Daí nasceu a frase atribuída a FHC: "Serra é o candidato da mente. Malan, o candidato do coração". O primeiro seria o companheiro partidário a quem o presidente passaria o bastão. O segundo, o nome preferido para continuar sua obra.
Na avaliação de ministros e tucanos ouvidos pela Folha, Serra tem pressa em inviabilizar a candidatura Malan. Acha que Malan é o ministro que mais consegue se impor a FHC, recorrendo até a ameaça de pedido de demissão. Procura ainda estimular a ojeriza do PSDB a Malan e alimentar resistências no PMDB e no PFL (ACM, por exemplo).
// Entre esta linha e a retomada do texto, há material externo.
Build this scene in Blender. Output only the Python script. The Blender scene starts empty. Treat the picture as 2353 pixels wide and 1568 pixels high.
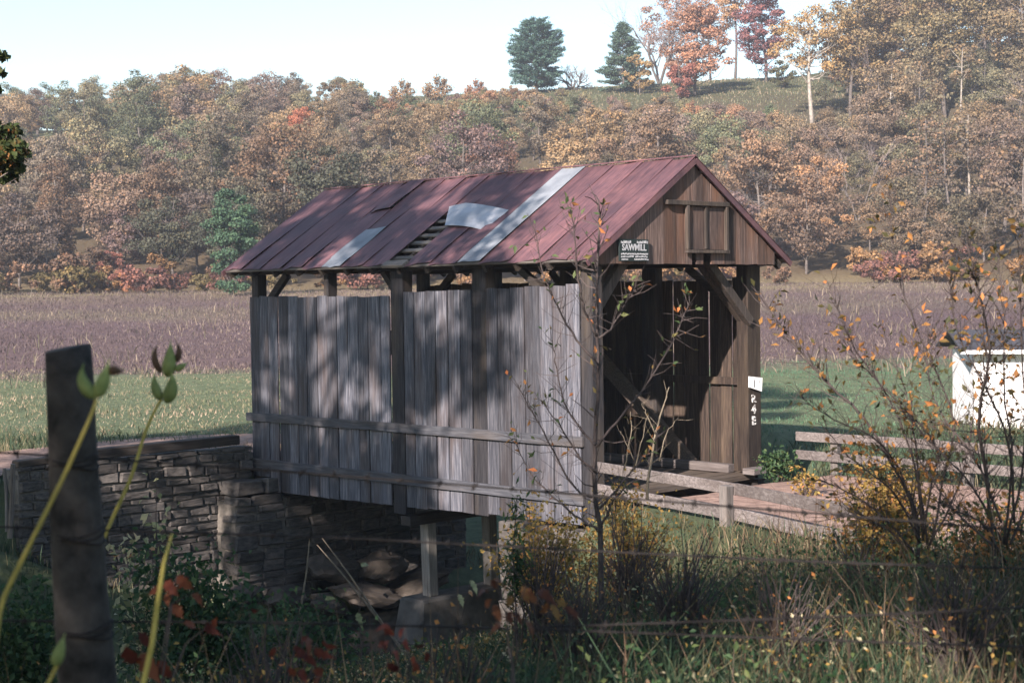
import bpy, math, random
import numpy as np
from mathutils import Vector, Matrix

random.seed(7)
RNG = np.random.default_rng(11)
scene = bpy.context.scene
C = scene.collection
R = math.radians

# ------------------------------------------------------------------ camera
F_PX, PITCH, ROLL, EYE = 3643.76, -0.0322, 0.0129, 2.9905      # measured on a 2352 x 1568 copy of the photo
PW, PH = 2352.0, 1568.0
_fw = np.array([0, math.cos(PITCH), math.sin(PITCH)])
_up = np.array([0, -math.sin(PITCH), math.cos(PITCH)])
_rt = np.array([1.0, 0, 0])
_cx = math.cos(ROLL) * _rt - math.sin(ROLL) * _up
_cy = math.sin(ROLL) * _rt + math.cos(ROLL) * _up
cam = bpy.data.cameras.new('camera')
cam_o = bpy.data.objects.new('camera', cam)
C.objects.link(cam_o)
M = Matrix(((_cx[0], _cy[0], -_fw[0], 0), (_cx[1], _cy[1], -_fw[1], 0), (_cx[2], _cy[2], -_fw[2], EYE), (0, 0, 0, 1)))
cam_o.matrix_world = M
cam.sensor_width = 36.0
cam.lens = 36.0 * F_PX / PW
cam.clip_start = 0.05
cam.clip_end = 3000
cam.dof.use_dof = True
cam.dof.focus_distance = 25.0
cam.dof.aperture_fstop = 4.8
scene.camera = cam_o

def px(u, v, Y):
    """world point at depth y = Y on the line of sight through a measured point of the photo"""
    a0, b0 = u - PW / 2, -(v - PH / 2)
    a = a0 * math.cos(ROLL) + b0 * math.sin(ROLL)
    b = -a0 * math.sin(ROLL) + b0 * math.cos(ROLL)
    r = _fw * F_PX + _up * b + _rt * a
    t = Y / r[1]
    return np.array([r[0] * t, Y, EYE + r[2] * t])

# ------------------------------------------------------------------ sky and sun
SUN_AZ, SUN_EL = R(180 + 26), R(27)
world = bpy.data.worlds.new('World')
scene.world = world
world.use_nodes = True
wn = world.node_tree.nodes
bg = wn['Background']
sky = wn.new('ShaderNodeTexSky')
sky.sky_type = 'NISHITA'
sky.sun_disc = False
sky.sun_elevation = SUN_EL
sky.sun_rotation = SUN_AZ
sky.altitude = 200
sky.air_density = 1.15
sky.dust_density = 0.5
sky.ozone_density = 1.2
world.node_tree.links.new(sky.outputs[0], bg.inputs[0])
bg.inputs[1].default_value = 0.08
sun = bpy.data.lights.new('sun', 'SUN')
sun.energy = 5.0
sun.angle = R(0.55)
sun.color = (1.0, 0.86, 0.79)
sun_o = bpy.data.objects.new('sun', sun)
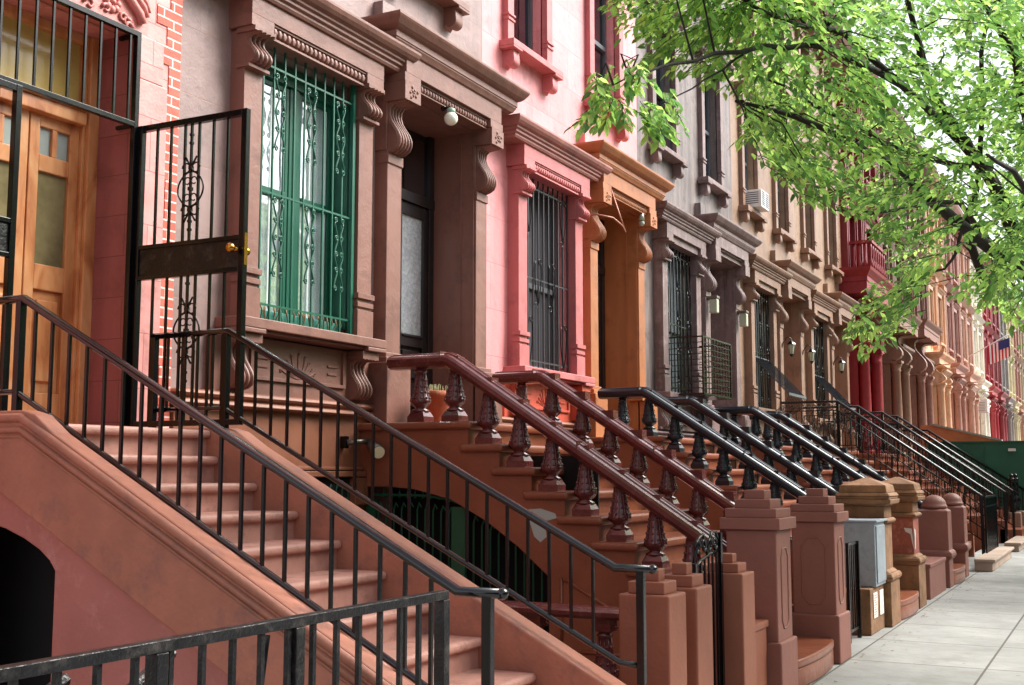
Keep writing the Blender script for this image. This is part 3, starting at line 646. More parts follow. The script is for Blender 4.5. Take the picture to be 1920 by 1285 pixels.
# near side wall: upper band proud of a lower wall pierced by the cellar arch
def zt(y): return 1.94+.12-SLA*(5.12-y)
def bl(y): return 1.639-SLA*(5.34-y)
up = MB().ext('x', 4.35, 4.47, [(6.30, 2.08), (5.20, 2.08), (5.10, 2.055), (4.96, 1.955), (1.98, .40), (1.9, .30), (1.9, -.9), (2.2, -.9), (2.2, bl(2.2)), (6.0, bl(6.0)), (6.30, bl(6.0)), (6.30, bl(6.0)+.01)])
up.build('side_wall', CHEEKA, sa, bevel=.012)
lo = MB().ext('x', 4.40, 4.46, [(6.28, 2.04), (5.9, 2.04), (2.3, bl(2.3)+.12), (2.3, bl(2.3)), (2.3, -.9), (4.96, -.9), (4.96, 1.24), (5.0, 1.29), (5.08, 1.345), (5.2, 1.40), (5.35, 1.45), (5.6, 1.50), (6.3, 1.52)])
lo.build('lower_side_wall', CHEEKLOW, sa, bevel=.01)
mo = MB()
for dz, r_ in ((-.035, .026), (-.10, .02), (-.135, .01)):
    mo.tube([(4.352, y, z+dz) for y, z in ((6.29, 2.075), (5.2, 2.075), (4.98, 1.96), (2.0, .415))], r_, 8)
mo.build('string_moulding', CHEEKA, sa)
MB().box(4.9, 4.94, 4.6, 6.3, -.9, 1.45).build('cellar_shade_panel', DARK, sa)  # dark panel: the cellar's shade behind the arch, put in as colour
MB().box(4.53, 4.56, 5.72, 6.3, -.9, 1.6).build('cellar_door', mat('grey_door', (70, 72, 68), .5), sa)

def iron_rail(label, x, ybend, zbend, yend, zend, yback, down=.52, fence_end=None):
    o = thing('iron_railing', label, 'railing', (x, ybend, 0), 'round topped black railings of the rose steps')
    sl_ = (zbend-zend)/(ybend-yend)
    prof = [(.024*math.cos(a), .021*math.sin(a)) for a in [R(22.5+45*i) for i in range(8)]]
    hr = MB(); hr.sweep([(x, yback, zbend), (x, ybend, zbend), (x, yend, zend), (x, yend-.22, zend)], [(a*1.15, b*1.1) for a, b in prof], True); hr.ball((x, yend-.22, zend), .027)
    hr.build('handrail', RAILIRON, o)
    lr = MB(); lr.sweep([(x, yback, zbend-down), (x, ybend+.03, zbend-down), (x, yend-.02, zend-down+.01), (x, yend-.14, zend-down+.0)], [(a*.75, b*.8) for a, b in prof], True); lr.build('lower_rail', RAILIRON, o)
    y = ybend-.10
    while y > yend+.02:
        zt_ = zbend-sl_*(ybend-y); MB().box(x-.008, x+.008, y-.008, y+.008, zt_-down, zt_-.01).build('baluster', IRON, o); y -= .135
    y = ybend+.14
    while y < yback-.05: MB().box(x-.008, x+.008, y-.008, y+.008, zbend-down, zbend-.01).build('baluster', IRON, o); y += .135
    for yy, z0, z1 in ((ybend+.02, zbend-down-.16, zbend-.01), (yend-.15, zend-.62, zend-.01), (yback-.02, zbend-down-.16, zbend+.0)):
        if yy < 7: MB().box(x-.022, x+.022, yy-.022, yy+.022, z0, z1).build('post', IRON, o, bevel=.004)
    return o
iron_rail('nearer black stair railing of the rose steps, above the arched cellar opening', 4.5, 5.40, 2.714, 2.60, 1.235, 6.2)
iron_rail('farther black stair railing of the rose steps, beside the brown house', 6.12, 5.33, 2.70, 2.53, 1.225, 6.02)

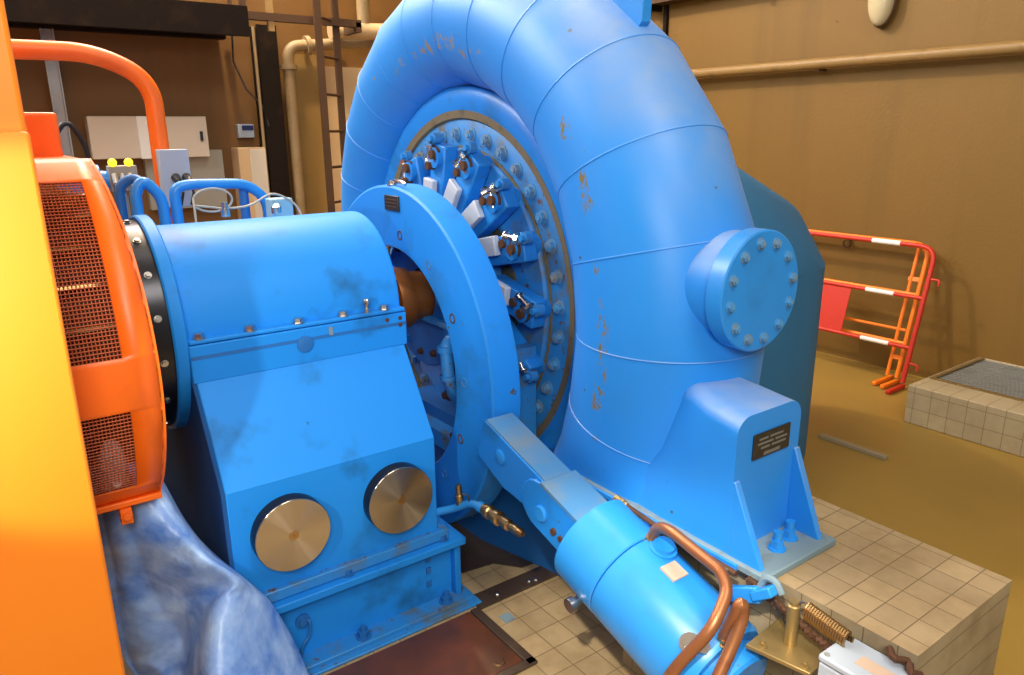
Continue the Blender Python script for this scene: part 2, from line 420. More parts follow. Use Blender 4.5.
# shaft seal housing seen through the ring
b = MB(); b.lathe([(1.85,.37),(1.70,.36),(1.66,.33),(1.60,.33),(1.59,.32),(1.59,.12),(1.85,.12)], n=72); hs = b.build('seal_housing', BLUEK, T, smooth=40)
for k in range(14):
    a = rad(360/14*k+8)
    q = MB(); q.hexbolt((1.59, AY-.27*cos(a), AZ+.27*sin(a)), (-1,0,0), .013, .018); q.build('housing_bolt', RUSTB if k % 3 else BLUED, hs)
b = MB(); b.box(1.555, 1.592, AY-.33, AY+.33, AZ-.10, AZ-.082); b.box(1.575, 1.59, AY-.35, AY-.18, AZ-.012, AZ+.012); b.build('split_flange', BLUED, hs)
b = MB(); b.tube(fillet([(1.59,2.62,1.0),(1.53,2.60,.98),(1.53,2.58,.80),(1.60,2.62,.70)],.06), .028, 12)
b.cyl((1.53,2.597,.95),(1.53,2.597,.975),.038); b.cyl((1.53,2.585,.83),(1.53,2.585,.85),.038)
b.build('drain_elbow', BLUED, hs)
b = MB(); b.cyl((1.60,2.40,.98),(1.60,2.40,.74),.045); b.cyl((1.60,2.40,.99),(1.60,2.40,.97),.06); b.build('seal_pipe', BLUED, hs)
for (y,z) in ((2.50,.62),(2.60,.56),(2.42,.58),(2.66,.73)):
    q = MB(); q.hexbolt((1.60,y,z),(-1,0,0),.03,.035,.02); q.build('gland_nut', CHROME if y==2.42 else RUSTB, hs)
b = MB(); b.box(1.60, 1.78, 2.35, 3.3, .42, .50); b.box(1.62,1.78,2.30,2.36,.40,1.0); b.build('lower_bracket', BLUED, hs)
# blind flange on the inlet bend
FY, FX, FZ = 1.335, 1.893, 1.373
b = MB(); b.rod((FX, 1.62, FZ), (0,-1,0), [(0,.195),(.10,.182),(.165,.174),(.20,.170),(.225,.168)], 56); st = b.build('branch_neck', SPIRAL, T, smooth=40)
b = MB(); b.rod((FX, FY+.062, FZ), (0,-1,0), [(0,.180),(.004,.187),(.058,.187),(.062,.182)], 64)
bf = b.build('blind_flange', BLUEC, T, smooth=30)
for k in range(12):
    a = rad(30*k+10)
    q = MB(); q.hexbolt((FX+.150*cos(a), FY, FZ+.150*sin(a)), (0,-1,0), .0135, .012, .003); q.build('flange_bolt', FBOLT, bf)
# foot: box with rounded top, flanks, gussets and base plate
XA, XB, YF = 1.597, 1.893, 1.165
b = MB()
def rtop(x0, x1, z1, r, k=7):
    return [(x0+r*(1-cos(pi/2*i/k)), z1-r*(1-sin(pi/2*i/k))) for i in range(k+1)] + [(x1-r*(1-sin(pi/2*i/k)), z1-r*(1-cos(pi/2*i/k))) for i in range(k+1)]
def footsec(y, xb, xt, xr, zt, rr): 
    p = [(xb,.66),(xb+(xt-xb)*.25,.78)] + rtop(xt, xr, zt, rr) + [(xr,.66)]
    return [(x, y, z) for x, z in p]
prev = None
for a in ((YF,XA,XA,XB,1.085,.055),(1.30,XA,XA+.03,XB+.02,1.09,.055),(1.44,XA,XA+.10,XB+.05,1.09,.06),(1.60,XA+.01,XA+.16,XB+.08,1.09,.07)):
    R_ = b.ring(footsec(*a))
    if prev: b.bridge(prev, R_)
    else: b.cap(R_)
    prev = R_
b.cap(prev)
ft = b.build('inlet_foot', SPIRAL, T, smooth=40)
b = MB(); b.prism([(YF+.001,.66),(YF+.001,.90),(YF-.006,.90),(1.05,.66)], 'x', XA-.001, XA+.022); b.build('gusset', SPIRAL, ft, bevel=.003)
b = MB(); b.prism([(YF+.001,.66),(YF+.001,.93),(YF-.006,.93),(1.05,.66)], 'x', XB-.022, XB+.002); b.build('gusset', SPIRAL, ft, bevel=.003)
# skirt of the casing pit under the scroll, its deep blue painted as shade
b = MB(); pts_ = [(1.66,3.25),(1.672,2.95),(1.677,2.80),(1.683,2.60),(1.72,2.454),(1.777,2.232),(1.80,2.10),(1.80,1.61),(2.3,1.61),(2.3,3.25)]
b.prism(pts_, 'z', 0, .56); b.build('pit_skirt', BLUEK, T, smooth=40)
b = MB(); b.box(XA-.015, 1.925, 1.028, 1.80, .65, .672); b.build('base_plate', DIRTY, ft, bevel=.004)
b = MB(); b.box(XA-.022, XA+.02, 1.12, 2.08, .648, .668); b.build('skirt_flange', BLUE, ft, bevel=.003)
for x, y in ((1.735,1.10),(1.815,1.115)):
    q = MB(); q.hexbolt((x,y,.672),(0,0,1),.019,.030); q.cyl((x,y,.70),(x,y,.728),.014,n=14); q.build('anchor_bolt', BLUEC, ft)
b = MB(); b.box(1.668, 1.838, YF-.006, YF, .945, 1.022); npt = b.build('nameplate', PLATE, ft, bevel=.002)
b = MB()
for r_, (z, ws) in enumerate(((1.004,[(1.69,1.73),(1.74,1.80)]),(.990,[(1.685,1.755),(1.765,1.82)]),(.976,[(1.70,1.74),(1.75,1.815)]),(.958,[(1.715,1.79)]))):
    for x0, x1 in ws: b.box(x0, x1, YF-.0075, YF-.0055, z-.003 if r_ < 3 else z-.006, z+.003)
b.build('plate_lettering', PTEXT, npt)
# lifting lug on the crown
b = MB(); b.prism([(1.872,2.165),(1.85,2.185),(1.83,2.62),(2.30,2.72),(2.42,2.50),(2.25,2.37),(2.05,2.27)], 'x', 1.865, 1.905); b.build('lifting_lug', BLUEC, T, bevel=.002)

# guide vane levers around the head cover (each one turns on its own stem)
def lever_parts(root):
    # canonical: stem at angle 0 (toward -Y), radius .60, local coordinates relative to the stem; radial out = -Y
    b = MB(); b.rod((0,0,0), (-1,0,0), [(-.02,.045),(.05,.045),(.055,.04),(.09,.04)], 20); b.build_local('stem_boss', BLUE, root)
    d = V((0, .97, .24)).normalized(); n = V((0,-d.z,d.y)); c = V((-.040,0,0))+d*.085
    b = MB(); b.obox(c, V((.030,0,0)), d*.135, n*.052); b.build_local('lever_arm', BLUE, root, bevel=.006)
    c2 = V((-.085,0,0))+d*.170+n*.020
    b = MB(); b.obox(c2, V((.013,0,0)), d*.082, n*.036); b.build_local('link_plate', LITPL, root, bevel=.004)  # pale grey stands in for light caught on the lever's end face
    b = MB(); b.rod((-.002,.19,.085), (-1,0,0), [(-.01,.050),(.004,.048),(.006,.044)], 24); b.build_local('grimy_pocket', OLIVE, root)
    b = MB(); b.rod((-.075,-.012,-.006), (-1,0,0), [(0,.030),(.012,.030),(.012,.018),(.03,.018)], 14); b.rod((-.085,.03,.03), (-1,0,0), [(-.02,.016),(.02,.016)], 10); b.build_local('stem_nut', RUSTB, root)
    b = MB(); b.cyl((-.085,-.050,.016),(-.085,.008,.050),.0115,n=12); b.hexbolt((-.085,-.045,.019),(0,-.87,-.5),.018,.016); b.hexbolt((-.085,.004,.047),(0,.87,.5),.017,.014)
    b.cyl((-.085,-.02,.034),(-.085,.012,-.022),.009,n=10); b.build_local('clamp_bolt', CHROME, root)
    b = MB(); b.rod((-.05,-.075,.012), (-1,0,0), [(0,.022),(.03,.022),(.03,.012),(.045,.012)], 12); b.build_local('stop_pin', BLUED, root)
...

ACM, aliás, era o grande inimigo de Serra e chegou a fazer corte política a Malan, mas hoje o senador pefelista também se distanciou do ministro da Fazenda.
Do lado de Malan, Serra é visto como um hábil vendedor de versões para imprensa. Se não respondesse ao fogo de bastidor de Serra, o ministro da Fazenda pensa que fecharia a porta para uma eventual candidatura.
No Congresso, a rivalidade também se dá pela aprovação de uma emenda para vincular recursos do Orçamento para a Saúde. A "emenda Serra" seria um boa bandeira social. Malan é contra a vinculação de recursos. Serra também era, mas mudou de posição na pasta da Saúde.
Para evitar uma guerra pública, o Planalto pediu a parlamentares o cancelamento de um debate no Congresso entre Serra e Malan a respeito da emenda. Mais arredio a dar respostas a Serra, Malan demonstrou vontade de atacar.
Depois que perderam a chance de ver Malan e Serra se trucidando no Congresso, os parlamentares se divertiram com a descoberta do site www.serra2002.com.br. Rapidamente, espalhou-se a versão de que, por inveja do www.malan2002.com.br, Serra teria registrado seu domínio na rede mundial de computadores. Um advogado amigo de Malan registrou o site para o ministro.
No caso de Serra, porém, foi alarme falso. Um economista de Franca registrou o www.serra2002.com.br e até um www.tasso2002.com.br. Telefonou para um assessor e disse que alguém da Bahia oferecera R$ 5.000 pelo domínio. A assessoria entendeu que o economista queria vender o site para Serra e se recusou a comprá-lo, alegando que o ministro não tem interesse nem acredita em campanha via Internet.